Task instructions:
Everything from the first line to the line containing "0.9, 5.0, 0.8)" is to be repeated exactly; nothing past it.
## start
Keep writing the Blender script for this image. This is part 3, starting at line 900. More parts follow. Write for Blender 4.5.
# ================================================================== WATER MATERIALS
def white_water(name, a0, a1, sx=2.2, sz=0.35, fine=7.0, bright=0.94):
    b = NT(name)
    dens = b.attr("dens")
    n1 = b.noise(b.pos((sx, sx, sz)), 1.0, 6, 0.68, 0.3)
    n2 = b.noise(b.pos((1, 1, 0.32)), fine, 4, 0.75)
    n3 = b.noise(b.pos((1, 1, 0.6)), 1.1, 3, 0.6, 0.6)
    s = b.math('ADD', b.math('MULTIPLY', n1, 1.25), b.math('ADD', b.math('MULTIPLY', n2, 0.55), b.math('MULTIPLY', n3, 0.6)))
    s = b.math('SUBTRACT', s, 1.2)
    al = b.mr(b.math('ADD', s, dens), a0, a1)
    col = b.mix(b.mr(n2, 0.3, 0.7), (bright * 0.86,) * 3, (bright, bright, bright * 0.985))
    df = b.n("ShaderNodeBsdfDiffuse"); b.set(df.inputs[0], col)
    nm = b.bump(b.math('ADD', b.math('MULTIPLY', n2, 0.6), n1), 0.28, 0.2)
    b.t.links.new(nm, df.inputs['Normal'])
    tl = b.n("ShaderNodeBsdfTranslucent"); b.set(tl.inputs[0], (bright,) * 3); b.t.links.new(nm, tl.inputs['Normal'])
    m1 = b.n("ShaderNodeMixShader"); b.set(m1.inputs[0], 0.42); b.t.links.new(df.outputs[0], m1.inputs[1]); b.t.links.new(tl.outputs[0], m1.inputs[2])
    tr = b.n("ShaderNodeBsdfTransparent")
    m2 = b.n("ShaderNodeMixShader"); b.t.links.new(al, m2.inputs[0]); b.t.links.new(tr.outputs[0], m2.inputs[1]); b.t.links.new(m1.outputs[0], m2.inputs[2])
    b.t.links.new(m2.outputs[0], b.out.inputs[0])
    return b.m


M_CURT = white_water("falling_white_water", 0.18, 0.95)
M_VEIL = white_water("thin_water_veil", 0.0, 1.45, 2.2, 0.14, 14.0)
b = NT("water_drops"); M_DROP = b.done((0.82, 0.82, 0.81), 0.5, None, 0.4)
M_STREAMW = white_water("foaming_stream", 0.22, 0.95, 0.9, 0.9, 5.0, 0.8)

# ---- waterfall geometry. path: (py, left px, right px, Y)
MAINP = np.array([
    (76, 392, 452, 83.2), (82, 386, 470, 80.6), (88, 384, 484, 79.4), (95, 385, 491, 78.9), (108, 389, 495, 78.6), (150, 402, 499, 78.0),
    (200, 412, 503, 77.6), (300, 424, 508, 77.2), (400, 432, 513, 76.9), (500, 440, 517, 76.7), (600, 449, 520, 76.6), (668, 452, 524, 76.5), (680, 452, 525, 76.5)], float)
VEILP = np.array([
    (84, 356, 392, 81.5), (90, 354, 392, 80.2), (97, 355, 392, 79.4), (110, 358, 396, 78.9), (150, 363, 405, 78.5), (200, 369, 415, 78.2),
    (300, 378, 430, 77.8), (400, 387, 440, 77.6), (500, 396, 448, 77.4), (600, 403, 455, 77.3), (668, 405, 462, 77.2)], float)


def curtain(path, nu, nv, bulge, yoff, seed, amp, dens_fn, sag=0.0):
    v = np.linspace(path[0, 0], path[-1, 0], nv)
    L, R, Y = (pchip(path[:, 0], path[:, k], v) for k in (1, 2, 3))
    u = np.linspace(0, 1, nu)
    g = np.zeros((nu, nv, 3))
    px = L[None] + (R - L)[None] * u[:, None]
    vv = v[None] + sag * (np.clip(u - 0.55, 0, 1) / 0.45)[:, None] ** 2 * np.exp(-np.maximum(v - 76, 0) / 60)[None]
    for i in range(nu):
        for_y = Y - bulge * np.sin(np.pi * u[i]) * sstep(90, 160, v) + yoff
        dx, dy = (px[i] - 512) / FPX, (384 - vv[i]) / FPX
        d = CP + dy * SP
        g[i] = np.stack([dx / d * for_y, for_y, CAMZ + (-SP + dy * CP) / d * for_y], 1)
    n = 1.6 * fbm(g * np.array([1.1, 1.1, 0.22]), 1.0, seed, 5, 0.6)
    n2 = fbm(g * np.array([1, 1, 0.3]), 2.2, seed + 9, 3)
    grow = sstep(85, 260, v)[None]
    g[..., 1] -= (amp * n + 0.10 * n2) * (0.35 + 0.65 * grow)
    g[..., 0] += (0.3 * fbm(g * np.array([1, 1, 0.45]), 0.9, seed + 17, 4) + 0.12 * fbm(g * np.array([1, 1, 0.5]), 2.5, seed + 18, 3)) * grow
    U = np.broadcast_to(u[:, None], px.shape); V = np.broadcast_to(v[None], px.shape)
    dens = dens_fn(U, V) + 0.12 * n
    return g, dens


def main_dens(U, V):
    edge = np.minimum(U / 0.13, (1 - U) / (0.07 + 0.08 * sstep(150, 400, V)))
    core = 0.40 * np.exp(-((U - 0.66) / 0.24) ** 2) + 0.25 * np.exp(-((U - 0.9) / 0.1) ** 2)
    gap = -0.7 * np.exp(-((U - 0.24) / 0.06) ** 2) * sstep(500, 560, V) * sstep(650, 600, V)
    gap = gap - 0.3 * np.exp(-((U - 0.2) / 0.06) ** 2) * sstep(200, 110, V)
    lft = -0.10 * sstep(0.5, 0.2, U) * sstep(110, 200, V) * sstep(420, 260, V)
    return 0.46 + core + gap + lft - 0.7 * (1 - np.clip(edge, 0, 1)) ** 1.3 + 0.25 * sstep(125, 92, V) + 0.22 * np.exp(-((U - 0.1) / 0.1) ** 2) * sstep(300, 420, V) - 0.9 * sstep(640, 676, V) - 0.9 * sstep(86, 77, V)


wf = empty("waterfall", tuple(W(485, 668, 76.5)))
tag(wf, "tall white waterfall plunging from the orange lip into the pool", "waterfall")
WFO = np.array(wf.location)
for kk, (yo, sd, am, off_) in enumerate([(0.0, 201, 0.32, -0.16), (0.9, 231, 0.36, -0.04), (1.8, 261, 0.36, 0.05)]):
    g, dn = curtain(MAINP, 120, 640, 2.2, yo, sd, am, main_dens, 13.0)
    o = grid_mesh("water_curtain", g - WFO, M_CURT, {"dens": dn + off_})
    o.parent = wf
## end
The reply:
Keep writing the Blender script for this image. This is part 3, starting at line 900. More parts follow. Write for Blender 4.5.
# ================================================================== WATER MATERIALS
def white_water(name, a0, a1, sx=2.2, sz=0.35, fine=7.0, bright=0.94):
    b = NT(name)
    dens = b.attr("dens")
    n1 = b.noise(b.pos((sx, sx, sz)), 1.0, 6, 0.68, 0.3)
    n2 = b.noise(b.pos((1, 1, 0.32)), fine, 4, 0.75)
    n3 = b.noise(b.pos((1, 1, 0.6)), 1.1, 3, 0.6, 0.6)
    s = b.math('ADD', b.math('MULTIPLY', n1, 1.25), b.math('ADD', b.math('MULTIPLY', n2, 0.55), b.math('MULTIPLY', n3, 0.6)))
    s = b.math('SUBTRACT', s, 1.2)
    al = b.mr(b.math('ADD', s, dens), a0, a1)
    col = b.mix(b.mr(n2, 0.3, 0.7), (bright * 0.86,) * 3, (bright, bright, bright * 0.985))
    df = b.n("ShaderNodeBsdfDiffuse"); b.set(df.inputs[0], col)
    nm = b.bump(b.math('ADD', b.math('MULTIPLY', n2, 0.6), n1), 0.28, 0.2)
    b.t.links.new(nm, df.inputs['Normal'])
    tl = b.n("ShaderNodeBsdfTranslucent"); b.set(tl.inputs[0], (bright,) * 3); b.t.links.new(nm, tl.inputs['Normal'])
    m1 = b.n("ShaderNodeMixShader"); b.set(m1.inputs[0], 0.42); b.t.links.new(df.outputs[0], m1.inputs[1]); b.t.links.new(tl.outputs[0], m1.inputs[2])
    tr = b.n("ShaderNodeBsdfTransparent")
    m2 = b.n("ShaderNodeMixShader"); b.t.links.new(al, m2.inputs[0]); b.t.links.new(tr.outputs[0], m2.inputs[1]); b.t.links.new(m1.outputs[0], m2.inputs[2])
    b.t.links.new(m2.outputs[0], b.out.inputs[0])
    return b.m


M_CURT = white_water("falling_white_water", 0.18, 0.95)
M_VEIL = white_water("thin_water_veil", 0.0, 1.45, 2.2, 0.14, 14.0)
b = NT("water_drops"); M_DROP = b.done((0.82, 0.82, 0.81), 0.5, None, 0.4)
M_STREAMW = white_water("foaming_stream", 0.22, 0.95, 0.9, 0.9, 5.0, 0.8)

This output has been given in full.